__WORK REQUIRED__
Give the number of lines in this listing that contain the word "scene", and nothing else.

__INFORMATION PROVIDED__

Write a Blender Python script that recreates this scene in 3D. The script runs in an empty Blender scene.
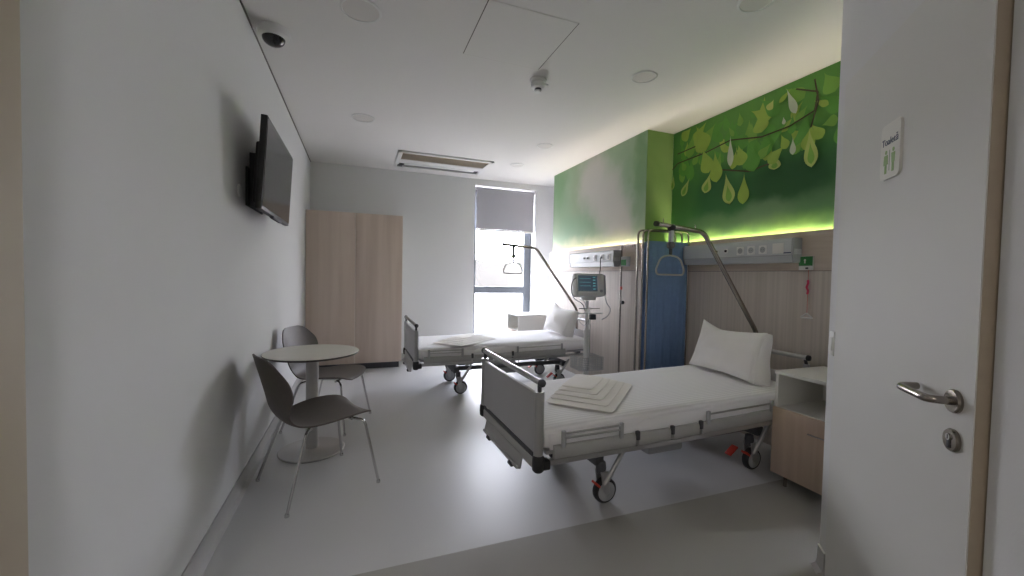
import bpy, bmesh, math, random
from mathutils import Vector, Matrix, noise
R = math.radians
random.seed(7)
SC = bpy.context.scene
COL = SC.collection

# ---------------------------------------------------------------- camera
def make_camera():
    f, yaw, pitch, roll = 406.93, 0.359715, -0.0298843, 0.0200864
    fw = Vector((math.sin(yaw)*math.cos(pitch), math.cos(yaw)*math.cos(pitch), math.sin(pitch)))
    r = Vector((math.cos(yaw), -math.sin(yaw), 0)); u = r.cross(fw)
    r2 = r*math.cos(roll)+u*math.sin(roll); u2 = -r*math.sin(roll)+u*math.cos(roll)
    cam = bpy.data.cameras.new('camera'); o = bpy.data.objects.new('camera', cam); COL.objects.link(o)
    m = Matrix((r2, u2, -fw)).transposed().to_4x4(); m.translation = Vector((0.6631, 0, 1.3357))
    o.matrix_world = m
    cam.sensor_width = 36; cam.lens = f*36/1024; cam.clip_start = 0.05; cam.clip_end = 500
    SC.camera = o
make_camera()

# ---------------------------------------------------------------- world, exposure, lights
W = bpy.data.worlds.new('world'); SC.world = W; W.use_nodes = True
nt = W.node_tree; bg = nt.nodes['Background']
geo = nt.nodes.new('ShaderNodeNewGeometry'); sep = nt.nodes.new('ShaderNodeSeparateXYZ')
ramp = nt.nodes.new('ShaderNodeValToRGB')
nt.links.new(geo.outputs['Incoming'], sep.inputs[0])
mth = nt.nodes.new('ShaderNodeMath'); mth.operation = 'MULTIPLY_ADD'; mth.inputs[1].default_value = -0.5; mth.inputs[2].default_value = 0.5
nt.links.new(sep.outputs['Z'], mth.inputs[0]); nt.links.new(mth.outputs[0], ramp.inputs[0])
ramp.color_ramp.elements[0].position = 0.48; ramp.color_ramp.elements[0].color = (0.93, 0.92, 1.0, 1)
ramp.color_ramp.elements[1].position = 0.75; ramp.color_ramp.elements[1].color = (0.83, 0.87, 1.0, 1)
nt.links.new(ramp.outputs[0], bg.inputs['Color']); bg.inputs['Strength'].default_value = 19.0
SC.view_settings.view_transform = 'Standard'; SC.view_settings.look = 'None'
SC.view_settings.exposure = 0.76; SC.view_settings.gamma = 1.0; SC.view_settings.use_curve_mapping = False
SC.cycles.max_bounces = 12; SC.cycles.diffuse_bounces = 8; SC.cycles.glossy_bounces = 4
SC.cycles.sample_clamp_indirect = 6.0

def area(name, loc, rot, sx, sy, power, color=(1, 1, 1), portal=False):
    l = bpy.data.lights.new(name, 'AREA'); l.shape = 'RECTANGLE'; l.size = sx; l.size_y = sy; l.energy = power; l.color = color
    o = bpy.data.objects.new(name, l); COL.objects.link(o); o.location = loc; o.rotation_euler = rot
    if portal: l.cycles.is_portal = True
    return o
area('window_portal', (2.97, 6.72, 1.42), (R(-90), 0, 0), 1.1, 2.7, 1, portal=True)
# unseen fill lamp added behind the photographer (its made-up housing is built below)
FILL_LAMP = area('fill_lamp', (-0.5, -1.4, 2.86), (0, 0, 0), 0.56, 0.56, 15, (1.0, 0.93, 0.84))

# ---------------------------------------------------------------- materials
def mat(name, col, rough=0.6, metal=0.0, spec=0.5, noise_amt=0.0, noise_scale=8, bump=0.0, bump_scale=80, emit=None, emit_s=0, alpha=None):
    m = bpy.data.materials.new(name); m.use_nodes = True
    n = m.node_tree; b = n.nodes['Principled BSDF']
    b.inputs['Base Color'].default_value = (*col, 1); b.inputs['Roughness'].default_value = rough
    b.inputs['Metallic'].default_value = metal; b.inputs['Specular IOR Level'].default_value = spec
    tc = n.nodes.new('ShaderNodeTexCoord')
    nz = n.nodes.new('ShaderNodeTexNoise'); nz.inputs['Scale'].default_value = noise_scale; nz.inputs['Detail'].default_value = 6
    n.links.new(tc.outputs['Object'], nz.inputs['Vector'])
    mx = n.nodes.new('ShaderNodeMix'); mx.data_type = 'RGBA'
    k = noise_amt
    mx.inputs['A'].default_value = (*[c*(1-k) for c in col], 1); mx.inputs['B'].default_value = (*[min(1, c*(1+k)) for c in col], 1)
    n.links.new(nz.outputs['Fac'], mx.inputs['Factor']); n.links.new(mx.outputs['Result'], b.inputs['Base Color'])
    if bump:
        n2 = n.nodes.new('ShaderNodeTexNoise'); n2.inputs['Scale'].default_value = bump_scale; n2.inputs['Detail'].default_value = 3
        n.links.new(tc.outputs['Object'], n2.inputs['Vector'])
        bp = n.nodes.new('ShaderNodeBump'); bp.inputs['Strength'].default_value = bump; bp.inputs['Distance'].default_value = 0.01
        n.links.new(n2.outputs['Fac'], bp.inputs['Height']); n.links.new(bp.outputs[0], b.inputs['Normal'])
    if emit: b.inputs['Emission Color'].default_value = (*emit, 1); b.inputs['Emission Strength'].default_value = emit_s
    return m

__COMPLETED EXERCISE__
2